El PSOE, que se ha alojado en Moncloa durante 21 de los últimos treinta años, se acuerda ahora —vaya por Dios y el Espíritu Santo— de que la Iglesia no paga el IBI. Como con tantísimas cosas que dejó de hacer cuando pudo, ha convertido su atronadora omisión en ariete antimariano. No deja de tener un punto chistoso que personajes a los que hemos visto dando lametones a anillos cardenalicios o sumisamente arrodillados ante un tipo con báculo se vistan de comecuras. Colaría si lo hicieran guiados por la convicción, pero ni a las piedras se les escapa que tras este repentino fervor laicista hay ocho de ruido y cero de nueces. El problema no es ya que el PP le haya desplazado del Gobierno, sino que con su torpísimo estreno de legislatura, le esté birlando también el papel de oposición. En esas, para hacerse notar no queda otra que sacar la artillería demagógica de mayor calibre y apuntar a las sotanas. Por lo que sea, son un pimpampún muy pero que muy resultón.
Si el embate fuera algo más que una pose, no se quedaría en un impuesto que, suponiendo un buen pico, no deja de ser calderilla al lado de la torrentera de millones que van directamente de las arcas públicas a la buchaca eclesial.
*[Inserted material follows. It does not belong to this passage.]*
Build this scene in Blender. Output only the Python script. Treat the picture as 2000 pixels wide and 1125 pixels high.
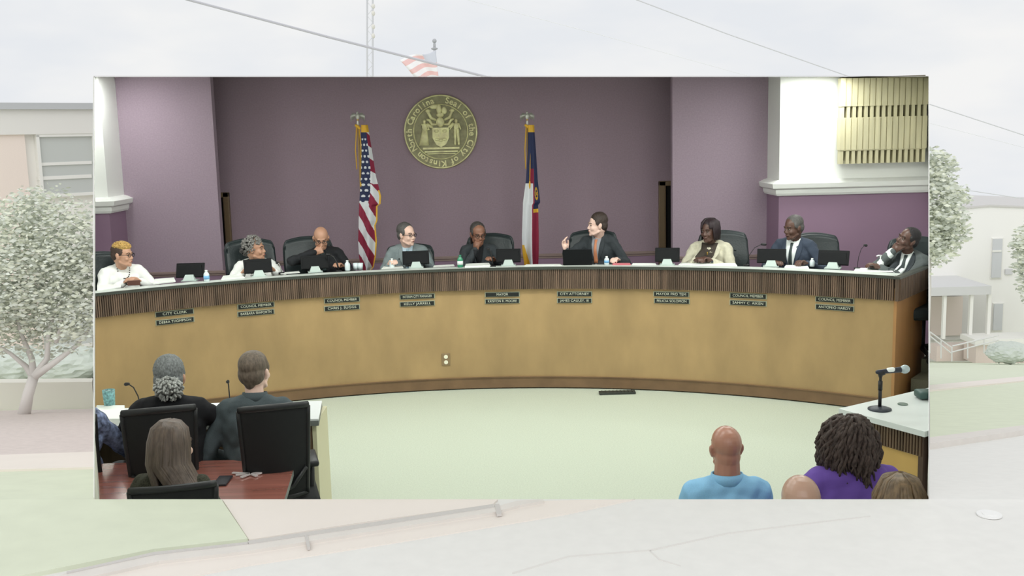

El melón que hay que abrir es de la financiación. A calzón quitado y sin apriorismos ni maximalismos. Simplemente, echemos cuentas y veamos qué actividades de la Iglesia tiene sentido subvencionar —hay decenas de ellas imprescindibles para la sociedad— y qué caprichos y vicios se deberían pagar de su cepillo. No es lo mismo un comedor de Cáritas o el huerto que trata hacer realidad una misionera en Mozambique que montarle un Star Tour a Ratzinger para que criminalice el uso del condón.
¿Entramos ahí? Sospecho que no hay lo que tiene que haber. Y nadie me malinterprete, porque tan sólo me refiero a las ganas de acometer un debate serio y sosegado sobre un asunto que, sencillamente, tendemos a dejar estar.